:: EXERCISE MATERIALS ::

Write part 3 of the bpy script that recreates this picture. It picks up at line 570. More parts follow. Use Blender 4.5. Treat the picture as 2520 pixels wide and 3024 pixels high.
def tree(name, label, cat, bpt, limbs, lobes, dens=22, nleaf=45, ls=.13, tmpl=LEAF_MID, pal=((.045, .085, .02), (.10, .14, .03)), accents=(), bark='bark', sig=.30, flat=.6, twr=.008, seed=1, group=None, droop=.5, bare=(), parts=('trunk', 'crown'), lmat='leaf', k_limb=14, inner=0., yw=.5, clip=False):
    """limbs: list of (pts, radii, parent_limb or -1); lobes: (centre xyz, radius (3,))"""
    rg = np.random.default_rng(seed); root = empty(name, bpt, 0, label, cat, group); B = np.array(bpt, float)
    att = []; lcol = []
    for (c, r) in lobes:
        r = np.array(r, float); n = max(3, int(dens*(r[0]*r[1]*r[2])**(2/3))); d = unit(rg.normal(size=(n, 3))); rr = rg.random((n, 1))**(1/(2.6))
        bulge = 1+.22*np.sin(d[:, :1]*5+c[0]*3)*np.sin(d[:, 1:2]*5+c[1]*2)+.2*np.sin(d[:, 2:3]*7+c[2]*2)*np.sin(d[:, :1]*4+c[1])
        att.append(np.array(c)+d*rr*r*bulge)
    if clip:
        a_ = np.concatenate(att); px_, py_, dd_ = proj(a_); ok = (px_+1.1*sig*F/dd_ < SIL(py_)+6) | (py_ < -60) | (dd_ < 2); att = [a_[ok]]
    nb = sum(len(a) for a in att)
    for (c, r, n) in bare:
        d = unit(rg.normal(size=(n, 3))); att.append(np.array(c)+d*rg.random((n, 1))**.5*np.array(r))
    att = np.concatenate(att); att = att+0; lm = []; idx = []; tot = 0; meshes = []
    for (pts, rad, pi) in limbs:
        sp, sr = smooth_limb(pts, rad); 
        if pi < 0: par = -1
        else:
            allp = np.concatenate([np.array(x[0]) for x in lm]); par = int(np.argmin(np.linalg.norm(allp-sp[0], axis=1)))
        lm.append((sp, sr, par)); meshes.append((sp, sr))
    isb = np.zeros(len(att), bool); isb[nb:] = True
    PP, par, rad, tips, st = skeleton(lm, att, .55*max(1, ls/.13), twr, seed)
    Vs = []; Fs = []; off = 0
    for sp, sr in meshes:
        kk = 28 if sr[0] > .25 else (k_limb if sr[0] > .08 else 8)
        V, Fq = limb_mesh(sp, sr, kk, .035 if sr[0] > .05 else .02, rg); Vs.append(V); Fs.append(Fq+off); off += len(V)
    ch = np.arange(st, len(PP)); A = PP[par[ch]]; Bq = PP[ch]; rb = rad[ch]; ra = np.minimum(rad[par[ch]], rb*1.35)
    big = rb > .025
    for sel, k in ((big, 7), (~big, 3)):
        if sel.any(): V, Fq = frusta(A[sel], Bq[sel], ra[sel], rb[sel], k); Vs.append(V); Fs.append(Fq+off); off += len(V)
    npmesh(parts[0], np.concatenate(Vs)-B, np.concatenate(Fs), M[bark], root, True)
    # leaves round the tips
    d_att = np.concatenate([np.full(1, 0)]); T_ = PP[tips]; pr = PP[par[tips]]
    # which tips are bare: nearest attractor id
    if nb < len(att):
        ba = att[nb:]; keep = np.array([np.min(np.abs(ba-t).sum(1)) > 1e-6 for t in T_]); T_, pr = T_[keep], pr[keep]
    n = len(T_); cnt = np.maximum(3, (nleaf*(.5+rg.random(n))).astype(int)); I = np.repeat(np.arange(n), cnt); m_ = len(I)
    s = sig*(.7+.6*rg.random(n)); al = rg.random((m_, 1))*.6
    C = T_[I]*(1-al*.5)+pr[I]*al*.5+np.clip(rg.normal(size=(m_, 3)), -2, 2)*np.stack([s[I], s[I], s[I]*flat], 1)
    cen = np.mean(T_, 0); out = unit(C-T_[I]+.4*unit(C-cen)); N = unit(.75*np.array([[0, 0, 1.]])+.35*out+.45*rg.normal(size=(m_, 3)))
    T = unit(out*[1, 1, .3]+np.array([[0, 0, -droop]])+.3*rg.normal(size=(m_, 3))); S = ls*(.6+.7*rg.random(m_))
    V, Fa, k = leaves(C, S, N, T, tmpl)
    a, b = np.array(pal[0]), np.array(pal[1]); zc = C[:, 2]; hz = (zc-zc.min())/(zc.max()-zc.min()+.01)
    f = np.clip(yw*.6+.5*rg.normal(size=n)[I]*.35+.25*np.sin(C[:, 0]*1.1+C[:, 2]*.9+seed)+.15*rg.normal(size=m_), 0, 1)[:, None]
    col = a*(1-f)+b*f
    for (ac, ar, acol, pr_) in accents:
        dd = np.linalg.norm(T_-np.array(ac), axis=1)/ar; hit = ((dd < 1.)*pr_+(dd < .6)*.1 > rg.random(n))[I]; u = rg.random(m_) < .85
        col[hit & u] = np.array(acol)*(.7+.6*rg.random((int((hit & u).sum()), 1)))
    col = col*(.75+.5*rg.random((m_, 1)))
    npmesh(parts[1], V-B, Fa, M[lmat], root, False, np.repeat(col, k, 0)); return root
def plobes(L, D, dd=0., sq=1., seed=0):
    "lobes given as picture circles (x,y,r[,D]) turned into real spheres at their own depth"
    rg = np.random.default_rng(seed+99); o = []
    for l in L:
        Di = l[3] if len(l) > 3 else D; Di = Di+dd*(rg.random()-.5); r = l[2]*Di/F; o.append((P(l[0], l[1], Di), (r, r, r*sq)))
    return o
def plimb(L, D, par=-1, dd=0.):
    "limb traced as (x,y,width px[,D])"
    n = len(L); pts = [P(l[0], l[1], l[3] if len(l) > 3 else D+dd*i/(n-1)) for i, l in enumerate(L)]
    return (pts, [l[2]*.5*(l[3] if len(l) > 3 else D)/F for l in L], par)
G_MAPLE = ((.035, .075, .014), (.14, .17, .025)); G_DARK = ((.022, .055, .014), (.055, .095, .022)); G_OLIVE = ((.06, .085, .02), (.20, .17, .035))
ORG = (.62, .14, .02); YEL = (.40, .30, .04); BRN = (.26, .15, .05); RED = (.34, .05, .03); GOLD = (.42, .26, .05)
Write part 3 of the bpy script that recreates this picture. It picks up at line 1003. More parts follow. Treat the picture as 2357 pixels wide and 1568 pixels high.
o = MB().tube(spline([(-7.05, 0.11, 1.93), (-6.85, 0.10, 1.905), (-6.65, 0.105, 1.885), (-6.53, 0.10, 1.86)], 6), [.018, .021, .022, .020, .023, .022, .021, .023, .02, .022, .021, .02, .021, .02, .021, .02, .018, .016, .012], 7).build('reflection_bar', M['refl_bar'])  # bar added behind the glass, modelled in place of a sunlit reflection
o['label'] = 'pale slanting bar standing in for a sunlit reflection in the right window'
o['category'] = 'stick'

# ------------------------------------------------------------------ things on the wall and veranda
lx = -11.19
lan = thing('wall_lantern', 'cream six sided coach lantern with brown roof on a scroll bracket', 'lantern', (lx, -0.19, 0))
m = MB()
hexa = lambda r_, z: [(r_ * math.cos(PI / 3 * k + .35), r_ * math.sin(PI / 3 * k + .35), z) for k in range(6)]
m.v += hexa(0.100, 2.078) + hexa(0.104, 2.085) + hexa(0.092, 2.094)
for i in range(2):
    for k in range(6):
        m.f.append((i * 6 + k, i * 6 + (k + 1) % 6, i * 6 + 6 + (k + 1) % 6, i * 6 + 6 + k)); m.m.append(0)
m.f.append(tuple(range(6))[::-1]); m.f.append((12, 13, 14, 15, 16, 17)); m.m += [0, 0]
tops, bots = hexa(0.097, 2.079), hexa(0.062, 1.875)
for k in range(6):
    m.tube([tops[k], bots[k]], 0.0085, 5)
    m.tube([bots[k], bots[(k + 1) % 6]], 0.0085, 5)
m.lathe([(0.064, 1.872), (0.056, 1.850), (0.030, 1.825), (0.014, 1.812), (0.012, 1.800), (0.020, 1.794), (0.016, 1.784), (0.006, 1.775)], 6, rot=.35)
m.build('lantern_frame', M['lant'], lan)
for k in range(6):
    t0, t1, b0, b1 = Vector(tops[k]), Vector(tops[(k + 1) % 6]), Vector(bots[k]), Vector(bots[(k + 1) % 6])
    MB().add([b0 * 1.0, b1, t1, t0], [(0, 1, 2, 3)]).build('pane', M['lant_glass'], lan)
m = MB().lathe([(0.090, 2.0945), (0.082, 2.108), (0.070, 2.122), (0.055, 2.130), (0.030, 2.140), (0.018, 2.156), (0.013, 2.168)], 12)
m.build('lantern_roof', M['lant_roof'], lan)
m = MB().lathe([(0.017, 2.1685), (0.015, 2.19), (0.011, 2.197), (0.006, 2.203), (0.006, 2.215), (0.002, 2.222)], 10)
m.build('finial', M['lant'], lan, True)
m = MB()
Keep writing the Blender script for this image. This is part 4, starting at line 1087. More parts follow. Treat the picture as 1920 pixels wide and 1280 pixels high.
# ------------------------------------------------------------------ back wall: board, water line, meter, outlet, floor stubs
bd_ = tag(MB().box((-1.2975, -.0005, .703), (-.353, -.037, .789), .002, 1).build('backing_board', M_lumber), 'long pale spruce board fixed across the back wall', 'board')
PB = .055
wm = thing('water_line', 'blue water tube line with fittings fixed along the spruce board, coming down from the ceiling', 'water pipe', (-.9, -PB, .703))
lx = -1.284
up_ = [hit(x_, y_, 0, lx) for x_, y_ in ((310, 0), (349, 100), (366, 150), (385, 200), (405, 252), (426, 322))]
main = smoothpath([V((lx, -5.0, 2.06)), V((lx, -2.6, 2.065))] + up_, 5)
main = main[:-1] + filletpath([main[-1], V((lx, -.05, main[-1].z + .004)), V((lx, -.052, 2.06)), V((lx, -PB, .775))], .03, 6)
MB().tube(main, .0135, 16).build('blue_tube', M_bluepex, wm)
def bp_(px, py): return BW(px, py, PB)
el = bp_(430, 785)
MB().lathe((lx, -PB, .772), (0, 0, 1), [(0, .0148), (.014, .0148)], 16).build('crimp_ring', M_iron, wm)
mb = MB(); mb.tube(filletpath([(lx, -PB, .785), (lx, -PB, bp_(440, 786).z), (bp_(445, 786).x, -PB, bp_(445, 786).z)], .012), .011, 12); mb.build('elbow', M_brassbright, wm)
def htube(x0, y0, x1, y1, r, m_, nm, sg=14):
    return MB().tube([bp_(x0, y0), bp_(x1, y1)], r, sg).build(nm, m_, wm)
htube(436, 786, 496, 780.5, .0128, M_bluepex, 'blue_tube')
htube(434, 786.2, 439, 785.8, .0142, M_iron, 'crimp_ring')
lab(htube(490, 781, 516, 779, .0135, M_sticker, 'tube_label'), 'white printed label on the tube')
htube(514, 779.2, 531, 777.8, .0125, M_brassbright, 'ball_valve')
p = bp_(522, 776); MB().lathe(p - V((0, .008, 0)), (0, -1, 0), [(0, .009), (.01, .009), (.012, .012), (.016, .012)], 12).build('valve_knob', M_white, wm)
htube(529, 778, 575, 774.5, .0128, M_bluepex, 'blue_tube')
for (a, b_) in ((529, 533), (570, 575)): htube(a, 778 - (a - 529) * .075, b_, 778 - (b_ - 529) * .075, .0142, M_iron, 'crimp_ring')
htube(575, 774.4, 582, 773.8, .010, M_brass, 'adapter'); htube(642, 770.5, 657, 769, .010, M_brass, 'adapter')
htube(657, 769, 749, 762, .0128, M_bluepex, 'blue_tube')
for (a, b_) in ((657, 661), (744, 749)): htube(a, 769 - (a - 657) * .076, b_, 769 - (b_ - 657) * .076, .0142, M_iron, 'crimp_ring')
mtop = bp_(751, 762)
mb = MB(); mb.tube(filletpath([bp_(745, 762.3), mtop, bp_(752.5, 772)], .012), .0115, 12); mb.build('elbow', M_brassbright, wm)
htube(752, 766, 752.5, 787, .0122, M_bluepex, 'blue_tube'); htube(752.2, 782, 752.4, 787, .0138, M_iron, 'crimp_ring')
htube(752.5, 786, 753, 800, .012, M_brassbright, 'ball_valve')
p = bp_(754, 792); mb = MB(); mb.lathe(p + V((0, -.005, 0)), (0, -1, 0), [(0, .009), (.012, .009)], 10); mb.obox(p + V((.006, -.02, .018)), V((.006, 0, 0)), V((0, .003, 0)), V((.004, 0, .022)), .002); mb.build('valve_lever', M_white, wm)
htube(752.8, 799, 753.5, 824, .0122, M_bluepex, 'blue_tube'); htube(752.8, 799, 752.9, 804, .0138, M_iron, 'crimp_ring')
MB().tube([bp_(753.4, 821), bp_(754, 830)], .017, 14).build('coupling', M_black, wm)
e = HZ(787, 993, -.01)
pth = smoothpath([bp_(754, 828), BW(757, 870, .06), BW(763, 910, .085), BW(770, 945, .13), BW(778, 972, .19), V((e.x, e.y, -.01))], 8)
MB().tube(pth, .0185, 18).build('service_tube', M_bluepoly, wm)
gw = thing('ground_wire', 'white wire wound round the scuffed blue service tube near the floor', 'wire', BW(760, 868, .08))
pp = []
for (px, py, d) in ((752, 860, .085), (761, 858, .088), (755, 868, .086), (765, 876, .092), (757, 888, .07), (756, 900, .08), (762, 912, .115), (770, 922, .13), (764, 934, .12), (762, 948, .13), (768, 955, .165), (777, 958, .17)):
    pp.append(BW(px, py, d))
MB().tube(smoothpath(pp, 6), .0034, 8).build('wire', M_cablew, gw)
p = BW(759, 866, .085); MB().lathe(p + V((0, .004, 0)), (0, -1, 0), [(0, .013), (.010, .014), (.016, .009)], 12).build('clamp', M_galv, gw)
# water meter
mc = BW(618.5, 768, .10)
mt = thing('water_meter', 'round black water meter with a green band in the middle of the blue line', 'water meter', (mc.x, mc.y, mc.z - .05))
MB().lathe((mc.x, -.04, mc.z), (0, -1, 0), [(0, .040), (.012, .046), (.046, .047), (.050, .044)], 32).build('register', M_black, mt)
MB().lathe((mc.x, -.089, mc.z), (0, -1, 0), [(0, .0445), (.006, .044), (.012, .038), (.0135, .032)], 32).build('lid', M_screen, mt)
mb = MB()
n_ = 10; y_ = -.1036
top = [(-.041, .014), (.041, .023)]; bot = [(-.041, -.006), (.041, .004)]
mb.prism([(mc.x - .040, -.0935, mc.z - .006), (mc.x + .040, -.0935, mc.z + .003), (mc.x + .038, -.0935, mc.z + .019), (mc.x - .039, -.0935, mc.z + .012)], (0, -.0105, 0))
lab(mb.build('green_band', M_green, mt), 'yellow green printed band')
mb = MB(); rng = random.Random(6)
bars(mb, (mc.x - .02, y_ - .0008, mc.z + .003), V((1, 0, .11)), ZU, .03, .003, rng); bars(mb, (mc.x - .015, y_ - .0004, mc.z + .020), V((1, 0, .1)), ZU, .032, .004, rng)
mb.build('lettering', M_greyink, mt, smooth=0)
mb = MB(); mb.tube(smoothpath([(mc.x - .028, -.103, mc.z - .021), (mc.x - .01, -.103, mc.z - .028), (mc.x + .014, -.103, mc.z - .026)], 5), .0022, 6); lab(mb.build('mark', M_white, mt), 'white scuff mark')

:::

Pick out all lines containing the string "recreates".

Write part 3 of the bpy script that recreates this picture. It picks up at line 570. More parts follow. Use Blender 4.5. Treat the picture as 2520 pixels wide and 3024 pixels high.
Write part 3 of the bpy script that recreates this picture. It picks up at line 1003. More parts follow. Treat the picture as 2357 pixels wide and 1568 pixels high.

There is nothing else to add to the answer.